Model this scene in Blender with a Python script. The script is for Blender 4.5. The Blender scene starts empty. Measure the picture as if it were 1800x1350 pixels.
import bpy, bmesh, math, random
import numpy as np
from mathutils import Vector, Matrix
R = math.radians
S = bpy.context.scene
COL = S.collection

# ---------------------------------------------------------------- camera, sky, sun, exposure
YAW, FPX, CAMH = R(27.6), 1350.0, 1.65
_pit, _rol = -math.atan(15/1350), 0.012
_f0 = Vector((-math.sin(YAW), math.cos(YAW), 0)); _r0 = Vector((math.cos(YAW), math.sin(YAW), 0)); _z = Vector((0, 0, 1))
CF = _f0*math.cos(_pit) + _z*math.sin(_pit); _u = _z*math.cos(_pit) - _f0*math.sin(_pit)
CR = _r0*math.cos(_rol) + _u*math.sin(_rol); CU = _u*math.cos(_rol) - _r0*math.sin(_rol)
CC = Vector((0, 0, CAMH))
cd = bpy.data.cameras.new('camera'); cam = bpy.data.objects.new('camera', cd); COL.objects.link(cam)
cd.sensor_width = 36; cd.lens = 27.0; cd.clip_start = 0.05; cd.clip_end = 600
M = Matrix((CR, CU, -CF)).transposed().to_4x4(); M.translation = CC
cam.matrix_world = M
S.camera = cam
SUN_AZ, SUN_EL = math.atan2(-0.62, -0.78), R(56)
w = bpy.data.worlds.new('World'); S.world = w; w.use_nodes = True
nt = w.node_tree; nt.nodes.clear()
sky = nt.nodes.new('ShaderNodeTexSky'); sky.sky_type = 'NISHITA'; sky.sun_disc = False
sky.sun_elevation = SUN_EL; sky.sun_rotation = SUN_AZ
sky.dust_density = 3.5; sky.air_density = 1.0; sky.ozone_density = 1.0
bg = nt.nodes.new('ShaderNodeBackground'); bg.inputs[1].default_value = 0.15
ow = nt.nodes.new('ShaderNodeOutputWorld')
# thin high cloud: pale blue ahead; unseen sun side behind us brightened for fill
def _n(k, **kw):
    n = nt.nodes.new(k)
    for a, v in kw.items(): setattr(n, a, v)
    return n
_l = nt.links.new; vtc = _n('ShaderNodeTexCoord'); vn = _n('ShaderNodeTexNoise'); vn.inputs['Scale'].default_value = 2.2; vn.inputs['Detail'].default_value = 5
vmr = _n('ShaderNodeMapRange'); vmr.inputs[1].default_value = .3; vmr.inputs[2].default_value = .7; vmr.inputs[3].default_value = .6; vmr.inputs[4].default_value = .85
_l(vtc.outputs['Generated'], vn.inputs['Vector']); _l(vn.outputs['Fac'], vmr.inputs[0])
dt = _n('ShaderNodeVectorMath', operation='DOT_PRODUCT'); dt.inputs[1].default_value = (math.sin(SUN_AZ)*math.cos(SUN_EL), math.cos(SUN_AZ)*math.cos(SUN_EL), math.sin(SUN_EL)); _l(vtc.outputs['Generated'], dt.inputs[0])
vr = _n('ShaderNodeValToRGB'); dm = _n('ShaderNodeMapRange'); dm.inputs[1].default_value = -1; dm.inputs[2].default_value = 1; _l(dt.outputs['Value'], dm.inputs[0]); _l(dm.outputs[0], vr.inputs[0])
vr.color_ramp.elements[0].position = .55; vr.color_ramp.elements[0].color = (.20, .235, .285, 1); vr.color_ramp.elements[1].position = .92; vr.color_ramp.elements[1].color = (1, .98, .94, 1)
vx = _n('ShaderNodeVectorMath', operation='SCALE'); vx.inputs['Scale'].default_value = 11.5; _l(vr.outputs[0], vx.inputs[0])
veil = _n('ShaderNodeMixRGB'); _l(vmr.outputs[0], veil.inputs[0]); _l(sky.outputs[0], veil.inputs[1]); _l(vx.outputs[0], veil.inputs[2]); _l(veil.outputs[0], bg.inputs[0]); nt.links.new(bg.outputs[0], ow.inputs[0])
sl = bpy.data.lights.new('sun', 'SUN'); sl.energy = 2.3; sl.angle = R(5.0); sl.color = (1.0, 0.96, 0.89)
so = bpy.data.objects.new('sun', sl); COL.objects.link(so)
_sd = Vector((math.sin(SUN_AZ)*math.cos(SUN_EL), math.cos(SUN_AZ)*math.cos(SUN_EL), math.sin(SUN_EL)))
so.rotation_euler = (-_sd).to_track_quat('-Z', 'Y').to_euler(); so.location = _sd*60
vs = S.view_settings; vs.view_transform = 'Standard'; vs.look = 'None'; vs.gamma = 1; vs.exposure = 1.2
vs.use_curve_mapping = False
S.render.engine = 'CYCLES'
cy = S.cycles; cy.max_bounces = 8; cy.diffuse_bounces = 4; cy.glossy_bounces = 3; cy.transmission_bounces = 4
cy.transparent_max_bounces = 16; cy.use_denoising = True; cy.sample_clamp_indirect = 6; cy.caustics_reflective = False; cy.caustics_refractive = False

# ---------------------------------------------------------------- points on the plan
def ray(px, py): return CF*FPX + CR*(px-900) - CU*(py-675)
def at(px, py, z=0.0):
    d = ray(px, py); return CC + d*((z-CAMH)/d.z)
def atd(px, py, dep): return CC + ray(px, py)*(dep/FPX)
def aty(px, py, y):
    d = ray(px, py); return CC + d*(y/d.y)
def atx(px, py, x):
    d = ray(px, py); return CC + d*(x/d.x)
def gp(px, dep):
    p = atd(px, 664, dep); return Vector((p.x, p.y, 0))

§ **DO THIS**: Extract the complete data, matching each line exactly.

§ **RESULT FOR THIS EXERCISE**:
Model this scene in Blender with a Python script. The script is for Blender 4.5. The Blender scene starts empty. Measure the picture as if it were 1800x1350 pixels.
import bpy, bmesh, math, random
import numpy as np
from mathutils import Vector, Matrix
R = math.radians
S = bpy.context.scene
COL = S.collection

# ---------------------------------------------------------------- camera, sky, sun, exposure
YAW, FPX, CAMH = R(27.6), 1350.0, 1.65
_pit, _rol = -math.atan(15/1350), 0.012
_f0 = Vector((-math.sin(YAW), math.cos(YAW), 0)); _r0 = Vector((math.cos(YAW), math.sin(YAW), 0)); _z = Vector((0, 0, 1))
CF = _f0*math.cos(_pit) + _z*math.sin(_pit); _u = _z*math.cos(_pit) - _f0*math.sin(_pit)
CR = _r0*math.cos(_rol) + _u*math.sin(_rol); CU = _u*math.cos(_rol) - _r0*math.sin(_rol)
CC = Vector((0, 0, CAMH))
cd = bpy.data.cameras.new('camera'); cam = bpy.data.objects.new('camera', cd); COL.objects.link(cam)
cd.sensor_width = 36; cd.lens = 27.0; cd.clip_start = 0.05; cd.clip_end = 600
M = Matrix((CR, CU, -CF)).transposed().to_4x4(); M.translation = CC
cam.matrix_world = M
S.camera = cam
SUN_AZ, SUN_EL = math.atan2(-0.62, -0.78), R(56)
w = bpy.data.worlds.new('World'); S.world = w; w.use_nodes = True
nt = w.node_tree; nt.nodes.clear()
sky = nt.nodes.new('ShaderNodeTexSky'); sky.sky_type = 'NISHITA'; sky.sun_disc = False
sky.sun_elevation = SUN_EL; sky.sun_rotation = SUN_AZ
sky.dust_density = 3.5; sky.air_density = 1.0; sky.ozone_density = 1.0
bg = nt.nodes.new('ShaderNodeBackground'); bg.inputs[1].default_value = 0.15
ow = nt.nodes.new('ShaderNodeOutputWorld')
# thin high cloud: pale blue ahead; unseen sun side behind us brightened for fill
def _n(k, **kw):
    n = nt.nodes.new(k)
    for a, v in kw.items(): setattr(n, a, v)
    return n
_l = nt.links.new; vtc = _n('ShaderNodeTexCoord'); vn = _n('ShaderNodeTexNoise'); vn.inputs['Scale'].default_value = 2.2; vn.inputs['Detail'].default_value = 5
vmr = _n('ShaderNodeMapRange'); vmr.inputs[1].default_value = .3; vmr.inputs[2].default_value = .7; vmr.inputs[3].default_value = .6; vmr.inputs[4].default_value = .85
_l(vtc.outputs['Generated'], vn.inputs['Vector']); _l(vn.outputs['Fac'], vmr.inputs[0])
dt = _n('ShaderNodeVectorMath', operation='DOT_PRODUCT'); dt.inputs[1].default_value = (math.sin(SUN_AZ)*math.cos(SUN_EL), math.cos(SUN_AZ)*math.cos(SUN_EL), math.sin(SUN_EL)); _l(vtc.outputs['Generated'], dt.inputs[0])
vr = _n('ShaderNodeValToRGB'); dm = _n('ShaderNodeMapRange'); dm.inputs[1].default_value = -1; dm.inputs[2].default_value = 1; _l(dt.outputs['Value'], dm.inputs[0]); _l(dm.outputs[0], vr.inputs[0])
vr.color_ramp.elements[0].position = .55; vr.color_ramp.elements[0].color = (.20, .235, .285, 1); vr.color_ramp.elements[1].position = .92; vr.color_ramp.elements[1].color = (1, .98, .94, 1)
vx = _n('ShaderNodeVectorMath', operation='SCALE'); vx.inputs['Scale'].default_value = 11.5; _l(vr.outputs[0], vx.inputs[0])
veil = _n('ShaderNodeMixRGB'); _l(vmr.outputs[0], veil.inputs[0]); _l(sky.outputs[0], veil.inputs[1]); _l(vx.outputs[0], veil.inputs[2]); _l(veil.outputs[0], bg.inputs[0]); nt.links.new(bg.outputs[0], ow.inputs[0])
sl = bpy.data.lights.new('sun', 'SUN'); sl.energy = 2.3; sl.angle = R(5.0); sl.color = (1.0, 0.96, 0.89)
so = bpy.data.objects.new('sun', sl); COL.objects.link(so)
_sd = Vector((math.sin(SUN_AZ)*math.cos(SUN_EL), math.cos(SUN_AZ)*math.cos(SUN_EL), math.sin(SUN_EL)))
so.rotation_euler = (-_sd).to_track_quat('-Z', 'Y').to_euler(); so.location = _sd*60
vs = S.view_settings; vs.view_transform = 'Standard'; vs.look = 'None'; vs.gamma = 1; vs.exposure = 1.2
vs.use_curve_mapping = False
S.render.engine = 'CYCLES'
cy = S.cycles; cy.max_bounces = 8; cy.diffuse_bounces = 4; cy.glossy_bounces = 3; cy.transmission_bounces = 4
cy.transparent_max_bounces = 16; cy.use_denoising = True; cy.sample_clamp_indirect = 6; cy.caustics_reflective = False; cy.caustics_refractive = False

# ---------------------------------------------------------------- points on the plan
def ray(px, py): return CF*FPX + CR*(px-900) - CU*(py-675)
def at(px, py, z=0.0):
    d = ray(px, py); return CC + d*((z-CAMH)/d.z)
def atd(px, py, dep): return CC + ray(px, py)*(dep/FPX)
def aty(px, py, y):
    d = ray(px, py); return CC + d*(y/d.y)
def atx(px, py, x):
    d = ray(px, py); return CC + d*(x/d.x)
def gp(px, dep):
    p = atd(px, 664, dep); return Vector((p.x, p.y, 0))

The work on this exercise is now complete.